TEMPO.CO, Jakarta - Pekan lalu, Badai Daniel menghantam Libya, mendatangkan malapetaka di kota Derna di bagian timur, tempat dua bendungan tua yang terbengkalai jebol di hulu, melepaskan sekitar 30 juta meter kubik (8 miliar galon) air, dan melenyapkan seluruh lingkungan di kota tersebut, rumah bagi sekitar 100.000 orang.
Namun krisis mematikan kemungkinan masih berlanjut, karena organisasi-organisasi kemanusiaan mengeluarkan peringatan kritis bahwa banjir Libya mungkin telah menyingkap ranjau darat yang belum meledak dan senjata-senjata lain yang tertinggal dari perang di negara tersebut.
Sejarah yang eksplosif
Libya, negara berpenduduk tujuh juta orang, memiliki perpecahan politik yang mendalam. Negara ini tidak punya pemerintahan pusat yang kuat dan sering terlibat konflik sejak revolusi menggulingkan penguasa lama Muammar Gaddafi pada 2011.
Sejak itu, persenjataan besar-besaran di negara ini bebas untuk dijarah, dengan puluhan bunker yang terletak di lingkungan pemukiman dan lokasi tidak aman lainnya tidak dijaga sama sekali. Sumber anonim yang mengetahui persenjataan Libya mengatakan kepada Al Jazeera bahwa dua depot, khususnya, menjadi sasaran kelompok bersenjata. Satu, yang dikenal sebagai Rumah Penyimpanan 3 menyimpan bahan peledak plastik Semtex, dan yang lainnya, yang dikenal sebagai Rumah Penyimpanan 5 menyimpan rudal antipesawat.

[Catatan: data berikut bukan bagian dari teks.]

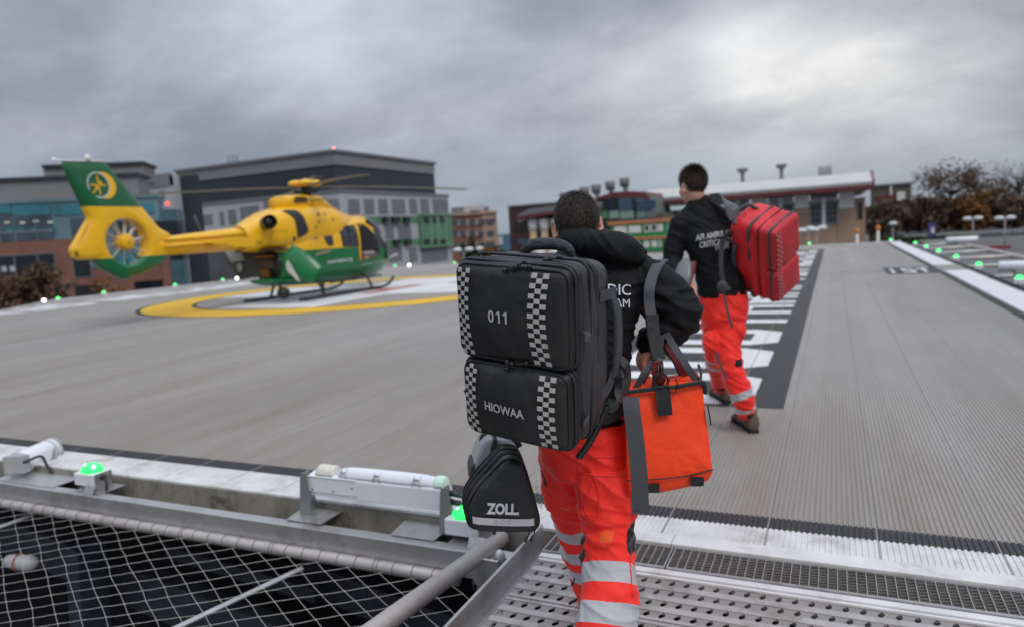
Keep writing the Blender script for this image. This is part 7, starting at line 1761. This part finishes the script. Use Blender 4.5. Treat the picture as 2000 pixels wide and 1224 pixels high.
# pocket flap, gusset and seams as raised cloth welts
M_HVS = mat('hi_vis_seam', (.74, .026, .018), .7)
for pts in ([(1138, 925), (1165, 929), (1195, 930), (1228, 927)], [(1161, 932), (1150, 958), (1141, 985), (1146, 1005), (1162, 1016), (1168, 1000), (1169, 965), (1162, 933)], [(1137, 890), (1170, 893), (1200, 892), (1222, 888)], [(1128, 880), (1128, 930), (1133, 980), (1140, 1015)], [(1230, 1090), (1233, 1130), (1235, 1165)]):
    g = G(); g.tube([on_tro(x, y, .0003) for x, y in [(p.x, p.y) for p in spl([Vector((a, b, 0)) for a, b in pts], 5)]], .0028, 6); g.build('seam', M_HVS, tro)
for a, b in (((1122, 1128), (1118, 1142)), ((1128, 1168), (1112, 1178))):
    g = G(); A_, B_ = U(*a, 2.55), U(*b, 2.53); g.tube([A_, B_], .003, 6); g.tube([B_-(B_-A_)*.4, B_], .0055, 6); g.build('zip_cord', M_PIPING, tro)
g = G(); g.strap([U(x, y, 2.285) for x, y in ((1178, 822), (1200, 812), (1222, 796))], VZ, .03, .006); g.build('belt', M_PIPING, tro)
boot(p1, Vector((RL_[-1].x+.02, RL_[-1].y-.06, -.028)), Vector((RL_[-1].x-.04, RL_[-1].y+.20, -.028))); boot(p1, Vector((LL_[-1].x+.02, LL_[-1].y-.06, -.028)), Vector((LL_[-1].x-.05, LL_[-1].y+.20, -.028)))

# =============================== farther walker
p2 = thing('person', (-.7, 5.0, 0), 'farther person in black top and red hi-vis trousers, carrying the red backpack', 'person')
tr, td, tu = frame(-14)
HC2 = U(1353, 364, 4.78); HF2 = frame(-52, -3, 3)
g = G(); Ph2 = head_shapes(g, HC2, HF2, 1.0)
g.limb([HC2-VZ*.05-HF2[1]*.025, U(1364, 392, 4.80), U(1368, 410, 4.80)], [.057, .060, .08], 18)
erings(g, [(U(1410, 590, 4.78), .13, .10), (U(1402, 530, 4.78), .125, .09), (U(1385, 460, 4.78), .15, .10), (U(1378, 420, 4.79), .15, .085)], tr, td)
LA2 = [U(1330, 436, 4.80), U(1318, 475, 4.82), U(1315, 513, 4.82), U(1328, 540, 4.72), U(1347, 556, 4.62)]
RA2 = [U(1424, 432, 4.86), U(1440, 470, 4.92), U(1448, 510, 4.95), U(1448, 490, 5.1), U(1445, 455, 5.2)]
g.limb(LA2, [.046, .042, .036, .032, .026], 12); g.limb(RA2, [.046, .042, .036, .032, .026], 12)
hand(g, LA2[-1], (U(1360, 575, 4.58)-LA2[-1]), (-XRv*.7+td*.3), 1.0, .9, 1); hand(g, RA2[-1], Vector((0, .3, .9)), -XRv, 1., 1.3, 1)
RL2 = [U(1430, 600, 4.78), U(1420, 665, 4.77), U(1432, 728, 4.74), U(1449, 770, 4.74), U(1456, 802, 4.79)]
LL2 = [U(1394, 600, 4.84), U(1396, 650, 4.92), U(1396, 690, 5.10), U(1402, 725, 5.36), U(1406, 752, 5.60)]
g.limb(RL2, [.08, .07, .052, .048, .038], 14); g.limb(LL2, [.08, .07, .052, .048, .038], 14)
blob('body', g, M_SKIN, p2, .0055, 2)
for s in (-1, 1): g = G(); g.ell(Ph2(s*.031, .084, .008), (.012, .012, .012), HF2); g.build('eye', M_EYE, p2)
make_hair(p2, HC2, HF2, M_HAIR2, 1.0, 7000, .024, 9, .8)
g = G(); g.ell(Ph2(0, .062, -.078), (.048, .042, .036), HF2, 16, 10); 
g = G()
erings(g, [(U(1411, 577, 4.78), .158, .125), (U(1408, 560, 4.78), .160, .125), (U(1402, 525, 4.78), .158, .12), (U(1388, 470, 4.78), .182, .125), (U(1380, 435, 4.79), .185, .11), (U(1374, 410, 4.80), .15, .09), (U(1368, 395, 4.80), .085, .078), (U(1363, 385, 4.80), .072, .07)], tr, td)
g.limb(LA2[:4]+[U(1340, 551, 4.66)], [.073, .070, .066, .060, .042], 18); g.limb(RA2, [.073, .068, .062, .055, .042], 18)
jk2 = blob('softshell_top', g, M_JACK, p2, .008, 4, cloth_disp(8.1, .009, f=5.5))
_bv3 = BVHTree.FromPolygons([v.co for v in jk2.data.vertices], [tuple(p.vertices) for p in jk2.data.polygons])
M_PR2 = mat('printed_grey', (.42, .42, .44), .5)
for st, x, y, al in (('AIR AMBULANCE', 1359, 465, 1), ('CRITICAL CARE', 1366, 479, 1), ('TEAM', 1395, 484, 1)):
    cloth_text(_bv3, st, x, y, 11.0, M_PR2, jk2, .70, -.17, .03, start=3.5, align=al)
g = G()
erings(g, [(U(1411, 568, 4.78), .150, .118), (U(1412, 590, 4.78), .160, .125), (U(1413, 620, 4.79), .155, .12), (U(1413, 640, 4.80), .11, .09)], tr, td)
g.limb(RL2, [.105, .098, .080, .078, .068], 20); g.limb(LL2, [.098, .09, .074, .070, .068], 20)
g.ell(U(1388, 668, 4.72), (.05, .05, .09), (tr, td, VZ), 14, 10); g.ell(U(1443, 645, 4.72), (.05, .05, .08), (tr, td, VZ), 14, 10)
a3 = slen(RL2, 2); b3 = slen(LL2, 2)
tz2 = zone_post([(RL2, [(slen(RL2, 3)-.005, .026), (slen(RL2, 3)+.088, .024)]), (LL2, [(b3+.03, .022), (b3+.14, .022)])], [(off_pt(1443, 708, 4.68), (.02, .05, .025), 1.), (off_pt(1472, 812, 4.74), (.04, .06, .018), 1.), (off_pt(1425, 760, 5.5), (.09, .09, .014), 1.)], [((9, 9, 9), (1, 1, 1), .01)])
tro2 = blob('trousers', g, M_HV, p2, .008, 3, cloth_disp(3.3, .012, f=5.5), tz2)
h_ = onz(1470, 843, 0.0); t_ = onz(1434, 817, 0.0); d = (t_-h_).normalized(); boot(p2, h_-d*.02, h_+d*.31, k=1.12)
h_ = onz(1420, 787, .0); t_ = onz(1368, 752, .0); d = (t_-h_).normalized(); boot(p2, h_, h_+d*.32, k=1.15)
# pouch under the farther walker's arm
mp_ = thing('document_case', U(1338, 560, 4.6), 'grey and red clamshell case held under the farther walker\'s left arm', 'case')
g = G(); rs = []
for f_, w, t in ((0, .02, .02), (.15, .05, .03), (.5, .07, .038), (.85, .06, .034), (1, .025, .02)):
    c = U(1340, 505, 4.62)*(1-f_)+U(1328, 568, 4.56)*f_; rs.append([c+(XRv*.5-td*.6).normalized()*w*math.cos(a)+(XRv*.7+td*.5).normalized()*t*math.sin(a) for a in np.linspace(0, 6.283, 16, endpoint=False)])
g.rings(rs, True); g.build('shell', mat('case_grey', (.16, .165, .17), .35, 0, .15, 12), mp_)
g = G(); g.strap(spl([U(1352, 512, 4.60), U(1348, 535, 4.58), U(1338, 565, 4.56)], 4), (XRv*.6-td*.5), .05, .02); g.build('red_edge', mat('case_red', (.22, .05, .05), .5), mp_)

“Tiba-tiba, semua jenis kelompok [di Libya] menggunakan senjata tingkat militer,” katanya, yang merupakan tantangan besar bagi Dewan Transisi Nasional (NTC) di negara tersebut ketika mereka berjuang untuk menegakkan ketertiban pasca-2011.

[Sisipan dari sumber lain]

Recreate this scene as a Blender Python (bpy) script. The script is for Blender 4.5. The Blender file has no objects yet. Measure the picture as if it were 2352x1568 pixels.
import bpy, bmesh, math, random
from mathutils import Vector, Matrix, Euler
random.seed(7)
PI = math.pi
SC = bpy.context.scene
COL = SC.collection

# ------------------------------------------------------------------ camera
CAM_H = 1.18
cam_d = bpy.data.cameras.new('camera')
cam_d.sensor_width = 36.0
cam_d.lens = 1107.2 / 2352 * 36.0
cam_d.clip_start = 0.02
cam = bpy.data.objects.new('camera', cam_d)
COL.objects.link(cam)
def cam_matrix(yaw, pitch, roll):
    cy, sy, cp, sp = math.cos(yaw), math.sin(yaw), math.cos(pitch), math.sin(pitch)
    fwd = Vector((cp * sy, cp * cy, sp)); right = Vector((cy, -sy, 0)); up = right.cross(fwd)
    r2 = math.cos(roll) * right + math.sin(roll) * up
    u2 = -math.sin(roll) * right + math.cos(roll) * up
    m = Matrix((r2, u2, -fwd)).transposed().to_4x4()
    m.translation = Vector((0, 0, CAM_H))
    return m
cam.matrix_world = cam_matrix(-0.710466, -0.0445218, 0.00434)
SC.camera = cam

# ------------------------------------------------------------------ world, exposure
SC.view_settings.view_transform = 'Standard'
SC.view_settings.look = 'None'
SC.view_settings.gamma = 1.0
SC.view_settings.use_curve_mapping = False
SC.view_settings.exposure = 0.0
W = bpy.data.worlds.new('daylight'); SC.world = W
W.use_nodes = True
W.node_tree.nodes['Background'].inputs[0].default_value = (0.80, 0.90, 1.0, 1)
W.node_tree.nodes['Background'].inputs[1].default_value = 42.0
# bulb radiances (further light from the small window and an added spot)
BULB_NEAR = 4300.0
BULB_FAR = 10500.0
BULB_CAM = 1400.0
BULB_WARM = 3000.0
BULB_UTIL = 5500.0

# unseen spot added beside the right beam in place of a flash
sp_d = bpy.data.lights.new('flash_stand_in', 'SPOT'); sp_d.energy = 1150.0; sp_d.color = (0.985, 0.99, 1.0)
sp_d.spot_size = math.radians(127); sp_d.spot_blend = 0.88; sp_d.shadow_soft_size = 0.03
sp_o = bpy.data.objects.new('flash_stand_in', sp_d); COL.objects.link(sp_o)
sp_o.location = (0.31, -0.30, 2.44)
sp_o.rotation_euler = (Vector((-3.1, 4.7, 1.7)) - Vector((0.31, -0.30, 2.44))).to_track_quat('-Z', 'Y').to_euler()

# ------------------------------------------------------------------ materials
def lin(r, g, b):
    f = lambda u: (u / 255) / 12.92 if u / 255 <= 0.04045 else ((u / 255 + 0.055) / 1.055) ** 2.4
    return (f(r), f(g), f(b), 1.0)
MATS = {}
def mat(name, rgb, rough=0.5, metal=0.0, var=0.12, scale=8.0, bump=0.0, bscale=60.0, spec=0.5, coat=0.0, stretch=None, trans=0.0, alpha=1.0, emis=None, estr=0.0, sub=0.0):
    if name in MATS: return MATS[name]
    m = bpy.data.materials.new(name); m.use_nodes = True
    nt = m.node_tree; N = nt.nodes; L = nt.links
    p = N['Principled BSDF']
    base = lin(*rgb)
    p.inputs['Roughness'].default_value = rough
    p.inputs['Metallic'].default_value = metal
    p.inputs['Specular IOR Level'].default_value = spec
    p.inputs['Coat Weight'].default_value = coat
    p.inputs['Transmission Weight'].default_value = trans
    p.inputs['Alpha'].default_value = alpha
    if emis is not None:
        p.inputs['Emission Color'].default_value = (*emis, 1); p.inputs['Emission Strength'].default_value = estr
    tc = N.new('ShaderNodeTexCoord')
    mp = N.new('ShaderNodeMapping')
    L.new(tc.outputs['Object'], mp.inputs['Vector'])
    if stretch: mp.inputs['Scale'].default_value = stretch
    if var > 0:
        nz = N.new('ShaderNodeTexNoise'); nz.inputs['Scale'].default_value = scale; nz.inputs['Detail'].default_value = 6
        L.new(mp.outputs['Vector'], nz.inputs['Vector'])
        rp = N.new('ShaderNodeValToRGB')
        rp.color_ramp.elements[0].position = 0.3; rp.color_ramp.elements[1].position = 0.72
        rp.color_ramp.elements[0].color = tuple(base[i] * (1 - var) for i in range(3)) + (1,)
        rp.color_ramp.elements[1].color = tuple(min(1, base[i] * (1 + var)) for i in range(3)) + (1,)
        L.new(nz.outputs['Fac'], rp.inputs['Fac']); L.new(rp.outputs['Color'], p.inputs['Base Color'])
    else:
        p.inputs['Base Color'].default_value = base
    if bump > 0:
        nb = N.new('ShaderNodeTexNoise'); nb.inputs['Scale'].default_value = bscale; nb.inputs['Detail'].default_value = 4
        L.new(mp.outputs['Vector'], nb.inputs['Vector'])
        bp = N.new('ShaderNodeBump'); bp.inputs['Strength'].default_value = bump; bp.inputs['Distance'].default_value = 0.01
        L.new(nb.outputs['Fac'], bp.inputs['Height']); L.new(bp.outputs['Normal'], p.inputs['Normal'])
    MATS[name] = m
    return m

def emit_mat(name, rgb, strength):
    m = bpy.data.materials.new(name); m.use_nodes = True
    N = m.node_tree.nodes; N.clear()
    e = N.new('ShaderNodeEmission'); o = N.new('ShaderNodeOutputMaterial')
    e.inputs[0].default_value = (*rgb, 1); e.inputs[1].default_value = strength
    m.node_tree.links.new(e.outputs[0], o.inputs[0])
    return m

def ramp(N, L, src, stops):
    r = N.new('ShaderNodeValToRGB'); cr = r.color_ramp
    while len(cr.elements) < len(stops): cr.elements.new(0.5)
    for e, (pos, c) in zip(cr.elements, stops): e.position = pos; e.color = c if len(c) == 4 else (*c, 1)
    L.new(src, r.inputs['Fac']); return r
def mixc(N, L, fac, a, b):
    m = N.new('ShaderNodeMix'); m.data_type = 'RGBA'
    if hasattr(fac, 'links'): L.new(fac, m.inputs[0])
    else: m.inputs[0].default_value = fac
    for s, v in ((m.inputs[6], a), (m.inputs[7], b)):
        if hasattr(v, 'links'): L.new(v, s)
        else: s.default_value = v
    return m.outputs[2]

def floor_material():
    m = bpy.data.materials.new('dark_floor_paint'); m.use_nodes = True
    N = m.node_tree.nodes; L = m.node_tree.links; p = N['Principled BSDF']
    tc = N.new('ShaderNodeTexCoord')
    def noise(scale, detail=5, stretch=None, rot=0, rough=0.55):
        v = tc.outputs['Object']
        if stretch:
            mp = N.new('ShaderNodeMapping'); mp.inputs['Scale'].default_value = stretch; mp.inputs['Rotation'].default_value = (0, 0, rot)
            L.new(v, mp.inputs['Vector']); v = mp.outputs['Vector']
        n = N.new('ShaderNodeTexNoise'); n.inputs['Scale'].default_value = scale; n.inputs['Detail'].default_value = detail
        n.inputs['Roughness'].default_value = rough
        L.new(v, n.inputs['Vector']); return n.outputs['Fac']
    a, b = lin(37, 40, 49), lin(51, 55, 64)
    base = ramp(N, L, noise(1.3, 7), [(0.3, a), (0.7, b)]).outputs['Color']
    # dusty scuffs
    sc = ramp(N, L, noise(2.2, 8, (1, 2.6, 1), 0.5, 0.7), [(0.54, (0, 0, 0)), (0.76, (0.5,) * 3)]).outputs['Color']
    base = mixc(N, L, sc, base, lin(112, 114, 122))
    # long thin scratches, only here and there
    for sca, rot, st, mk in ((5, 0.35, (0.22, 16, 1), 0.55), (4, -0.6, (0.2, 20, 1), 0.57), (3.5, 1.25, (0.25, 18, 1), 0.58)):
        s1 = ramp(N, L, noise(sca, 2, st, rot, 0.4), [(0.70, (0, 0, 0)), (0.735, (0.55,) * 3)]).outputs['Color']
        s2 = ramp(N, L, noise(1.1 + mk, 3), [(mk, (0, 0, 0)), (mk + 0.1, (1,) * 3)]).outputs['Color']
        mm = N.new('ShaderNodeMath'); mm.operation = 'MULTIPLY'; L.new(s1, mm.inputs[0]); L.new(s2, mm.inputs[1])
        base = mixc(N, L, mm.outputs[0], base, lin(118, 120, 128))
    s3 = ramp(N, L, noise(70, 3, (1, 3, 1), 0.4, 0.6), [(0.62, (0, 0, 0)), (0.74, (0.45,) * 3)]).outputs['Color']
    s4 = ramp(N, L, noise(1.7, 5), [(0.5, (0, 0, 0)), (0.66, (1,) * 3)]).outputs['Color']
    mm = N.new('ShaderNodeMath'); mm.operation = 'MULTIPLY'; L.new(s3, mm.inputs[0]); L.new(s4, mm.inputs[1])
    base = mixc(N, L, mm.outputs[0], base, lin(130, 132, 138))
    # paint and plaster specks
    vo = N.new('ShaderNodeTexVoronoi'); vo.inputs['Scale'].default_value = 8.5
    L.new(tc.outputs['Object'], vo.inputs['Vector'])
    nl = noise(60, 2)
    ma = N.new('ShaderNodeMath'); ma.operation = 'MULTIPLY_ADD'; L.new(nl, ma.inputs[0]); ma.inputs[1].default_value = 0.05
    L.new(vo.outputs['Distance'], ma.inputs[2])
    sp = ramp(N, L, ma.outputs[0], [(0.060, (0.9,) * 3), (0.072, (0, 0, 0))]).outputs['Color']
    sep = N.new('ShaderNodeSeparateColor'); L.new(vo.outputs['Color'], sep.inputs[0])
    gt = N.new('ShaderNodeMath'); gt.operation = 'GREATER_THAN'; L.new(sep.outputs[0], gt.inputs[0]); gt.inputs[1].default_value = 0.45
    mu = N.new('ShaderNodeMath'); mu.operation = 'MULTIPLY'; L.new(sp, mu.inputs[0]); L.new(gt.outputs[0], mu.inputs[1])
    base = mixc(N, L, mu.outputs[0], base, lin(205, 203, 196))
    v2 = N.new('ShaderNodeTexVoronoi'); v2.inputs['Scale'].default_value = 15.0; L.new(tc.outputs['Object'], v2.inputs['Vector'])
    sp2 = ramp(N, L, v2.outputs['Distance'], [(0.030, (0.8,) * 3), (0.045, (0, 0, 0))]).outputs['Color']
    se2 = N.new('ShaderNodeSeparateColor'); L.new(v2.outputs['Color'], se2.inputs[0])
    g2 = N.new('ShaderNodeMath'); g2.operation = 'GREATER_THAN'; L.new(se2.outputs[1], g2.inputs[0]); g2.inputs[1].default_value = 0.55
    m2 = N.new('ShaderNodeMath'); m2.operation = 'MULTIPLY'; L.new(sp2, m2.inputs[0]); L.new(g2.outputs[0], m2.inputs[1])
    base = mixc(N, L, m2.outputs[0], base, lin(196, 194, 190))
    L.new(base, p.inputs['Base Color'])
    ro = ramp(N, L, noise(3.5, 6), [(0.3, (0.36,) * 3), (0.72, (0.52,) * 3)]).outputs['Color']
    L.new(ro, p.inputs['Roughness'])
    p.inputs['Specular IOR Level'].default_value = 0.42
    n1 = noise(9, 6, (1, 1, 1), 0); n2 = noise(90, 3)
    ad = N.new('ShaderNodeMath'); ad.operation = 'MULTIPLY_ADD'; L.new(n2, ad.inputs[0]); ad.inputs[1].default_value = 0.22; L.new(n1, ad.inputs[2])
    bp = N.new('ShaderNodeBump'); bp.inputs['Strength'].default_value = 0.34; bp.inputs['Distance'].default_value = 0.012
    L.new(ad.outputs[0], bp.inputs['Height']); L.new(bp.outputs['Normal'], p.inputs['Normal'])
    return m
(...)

Keadaan memburuk ketika negara kaya minyak ini terpecah menjadi dua pemerintahan yang saling bersaing di wilayah timur dan barat pada 2014, pemerintahan yang diakui PBB di ibu kota, Tripoli, dan pemerintahan yang berbasis di wilayah timur yang kini dilanda bencana, dan konflik pun dimulai antara kedua pemerintahan di negara itu.
Dalam laporan yang diterbitkan oleh Kantor Koordinasi Urusan Kemanusiaan PBB (OCHA), tercatat peningkatan drastis jumlah kecelakaan ranjau darat dan persenjataan yang tidak meledak (UXO) sejak permusuhan pascaperang berhenti pada paruh kedua 2020.

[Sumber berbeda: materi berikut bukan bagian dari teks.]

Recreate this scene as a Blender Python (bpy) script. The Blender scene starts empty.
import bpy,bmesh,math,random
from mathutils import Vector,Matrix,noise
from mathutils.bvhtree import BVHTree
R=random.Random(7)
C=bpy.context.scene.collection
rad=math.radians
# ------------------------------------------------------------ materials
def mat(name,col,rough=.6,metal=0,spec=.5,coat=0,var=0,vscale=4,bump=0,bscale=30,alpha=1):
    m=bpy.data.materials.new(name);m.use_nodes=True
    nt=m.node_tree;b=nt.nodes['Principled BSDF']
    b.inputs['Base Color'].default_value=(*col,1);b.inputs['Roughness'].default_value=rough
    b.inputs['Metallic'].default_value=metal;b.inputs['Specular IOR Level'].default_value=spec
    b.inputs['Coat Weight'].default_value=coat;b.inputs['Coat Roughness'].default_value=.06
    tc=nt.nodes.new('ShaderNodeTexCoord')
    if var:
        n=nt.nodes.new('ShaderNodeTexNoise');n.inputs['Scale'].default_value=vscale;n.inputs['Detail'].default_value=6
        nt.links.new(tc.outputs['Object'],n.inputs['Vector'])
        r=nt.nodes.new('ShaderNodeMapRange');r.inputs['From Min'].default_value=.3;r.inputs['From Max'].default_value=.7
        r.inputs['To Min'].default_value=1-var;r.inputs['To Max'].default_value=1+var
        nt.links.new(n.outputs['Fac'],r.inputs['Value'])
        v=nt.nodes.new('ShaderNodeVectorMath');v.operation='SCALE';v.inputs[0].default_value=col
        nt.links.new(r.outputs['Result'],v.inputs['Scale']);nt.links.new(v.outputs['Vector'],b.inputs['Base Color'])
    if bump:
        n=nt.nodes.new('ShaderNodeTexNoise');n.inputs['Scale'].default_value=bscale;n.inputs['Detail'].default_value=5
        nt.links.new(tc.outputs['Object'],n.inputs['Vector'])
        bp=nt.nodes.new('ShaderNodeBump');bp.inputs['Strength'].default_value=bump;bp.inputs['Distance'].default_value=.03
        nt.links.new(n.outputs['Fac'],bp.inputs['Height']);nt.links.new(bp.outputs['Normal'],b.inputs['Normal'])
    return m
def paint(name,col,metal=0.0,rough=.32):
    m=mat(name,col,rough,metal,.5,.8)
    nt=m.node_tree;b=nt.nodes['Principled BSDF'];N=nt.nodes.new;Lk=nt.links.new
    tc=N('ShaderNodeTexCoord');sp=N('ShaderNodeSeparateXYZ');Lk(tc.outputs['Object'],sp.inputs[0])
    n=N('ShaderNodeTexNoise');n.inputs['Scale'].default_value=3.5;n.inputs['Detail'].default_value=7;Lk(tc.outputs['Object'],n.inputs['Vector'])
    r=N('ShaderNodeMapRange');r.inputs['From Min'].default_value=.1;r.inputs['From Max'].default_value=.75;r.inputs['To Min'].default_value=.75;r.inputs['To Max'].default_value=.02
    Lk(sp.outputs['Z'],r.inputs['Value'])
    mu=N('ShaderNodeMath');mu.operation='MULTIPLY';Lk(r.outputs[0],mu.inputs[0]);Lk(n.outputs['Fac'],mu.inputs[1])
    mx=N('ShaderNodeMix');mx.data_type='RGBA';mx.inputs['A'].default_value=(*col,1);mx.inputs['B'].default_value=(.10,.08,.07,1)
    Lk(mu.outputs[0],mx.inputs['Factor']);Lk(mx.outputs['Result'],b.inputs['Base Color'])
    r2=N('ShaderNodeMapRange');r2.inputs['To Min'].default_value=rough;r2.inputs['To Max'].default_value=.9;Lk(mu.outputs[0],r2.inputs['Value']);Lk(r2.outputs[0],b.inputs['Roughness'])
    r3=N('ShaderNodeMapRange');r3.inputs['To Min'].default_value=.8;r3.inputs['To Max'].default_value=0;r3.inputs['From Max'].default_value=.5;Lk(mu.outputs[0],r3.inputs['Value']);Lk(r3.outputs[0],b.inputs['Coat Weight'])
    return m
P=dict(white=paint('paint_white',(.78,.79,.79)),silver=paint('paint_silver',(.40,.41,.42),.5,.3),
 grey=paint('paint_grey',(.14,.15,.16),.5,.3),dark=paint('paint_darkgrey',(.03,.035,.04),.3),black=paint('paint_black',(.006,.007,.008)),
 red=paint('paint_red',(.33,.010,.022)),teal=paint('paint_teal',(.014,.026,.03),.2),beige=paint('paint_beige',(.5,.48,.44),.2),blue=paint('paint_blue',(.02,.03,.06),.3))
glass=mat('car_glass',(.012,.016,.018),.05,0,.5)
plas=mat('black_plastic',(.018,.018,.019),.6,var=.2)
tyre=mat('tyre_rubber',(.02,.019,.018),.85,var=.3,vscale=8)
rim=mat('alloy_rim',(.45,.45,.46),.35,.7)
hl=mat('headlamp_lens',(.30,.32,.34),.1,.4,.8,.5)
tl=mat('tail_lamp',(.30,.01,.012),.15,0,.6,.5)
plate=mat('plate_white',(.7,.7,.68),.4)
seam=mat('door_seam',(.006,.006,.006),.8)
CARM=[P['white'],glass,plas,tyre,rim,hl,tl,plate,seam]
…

Pada 2022, diperkirakan terdapat 100.000 ton amunisi di bawah reruntuhan di beberapa wilayah Libya, termasuk Sirte, Tawergha, Derna dan Benghazi, wilayah yang semuanya terkena dampak konflik selama dekade sebelumnya, tambah OCHA.
Menurut Pusat Pekerjaan Ranjau Libya (LibMAC), 162 kecelakaan ranjau dan sisa bahan peledak Perang (ERW) dilaporkan di seluruh Libya dari Mei 2020 hingga Maret 2022, mengakibatkan total 329 korban jiwa – 132 tewas dan 197 luka-luka – 76 persen di antaranya adalah warga sipil.